Wushu will only be a sideshow at the Beijing Games, but it may help reap China's first Olympic boxing gold medal thanks to national team captain Zou Shiming's early grounding in it.

The Guizhou trailblazer is hot favorite in the 48kg division after winning bronze in Athens four years ago and two world championships in 2005 and 2007, all of them firsts for China.

With vocal home crowd support, the 27-year-old with the elusiveness of a martial artist will be next to impossible to outpoint at Beijing Workers Gymnasium, where he's tipped to become a harbinger for Middle Kingdom pugilism in two weeks' time.

The lightning speed and flexible footwork first honed by wushu training make Zou harder to hit than a thirsty mosquito.
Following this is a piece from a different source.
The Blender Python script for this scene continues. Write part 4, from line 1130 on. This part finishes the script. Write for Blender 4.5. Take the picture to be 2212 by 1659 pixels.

The native of Zunyi, in southwest China's Guizhou province, was a timid child who, after being mollycoddled by his mother, was even picked on by a schoolgirl who left a permanent scar on his face.

This humiliation and his idolization of Zhang Sanfeng, a Taoist mystic of the 14th century who is considered the father of tai chi, led him to wushu at the age of 13.

But after learning its strategic choreography, he was quickly drawn to the more brutal art of boxing, where only genuine warriors pass muster.

Much to the surprise of his early doubters, the light flyweight achieved an Olympic breakthrough for Chinese boxing when he won its first Olympic medal at the 2004 Athens Olympic Games.

"This time I'll bring home a gold medal from the Olympics, which belongs to China," he promised recently.

"And I'll fight for it."

Two years after first representing his province's boxing team in 1997, Zou was selected in the national team following victory at the national youth championships.

But he impressed few of his teammates and coaches, who saw little more than a skinny kid who lacked punching power and wilted against opponents who didn't.

But coach Zhang Chuanliang saw merits in the little guy who could move and punch with dazzling speed and who broke into sports facilities to train during sacred holidays.

Together master and student forged the closest of bonds and gradually melded Zou's Wushu skills into a stick-and-move hybrid that has earned him some colorful nicknames, such as "the Knight of Lightning", the "Fox" and the "Pirate".

"It's kinda simple to say," Zou says with a smile. "It's just that I move fast to avoid the heavy punches from my opponent, keep moving during the fight, and seek the moments to punch fast and heavy."

Although Chairman Mao Zedong banned boxing, he used similar guerilla tactics to found the People's Republic. So, little coincidence Zou wore a brass pin bearing Mao's image at last year's Amateur World Championships.

"Zou rarely knocks opponents out," The Guardian newspaper wrote after that win in Chicago. "He batters them and darts out of reach, like an angry sparrow."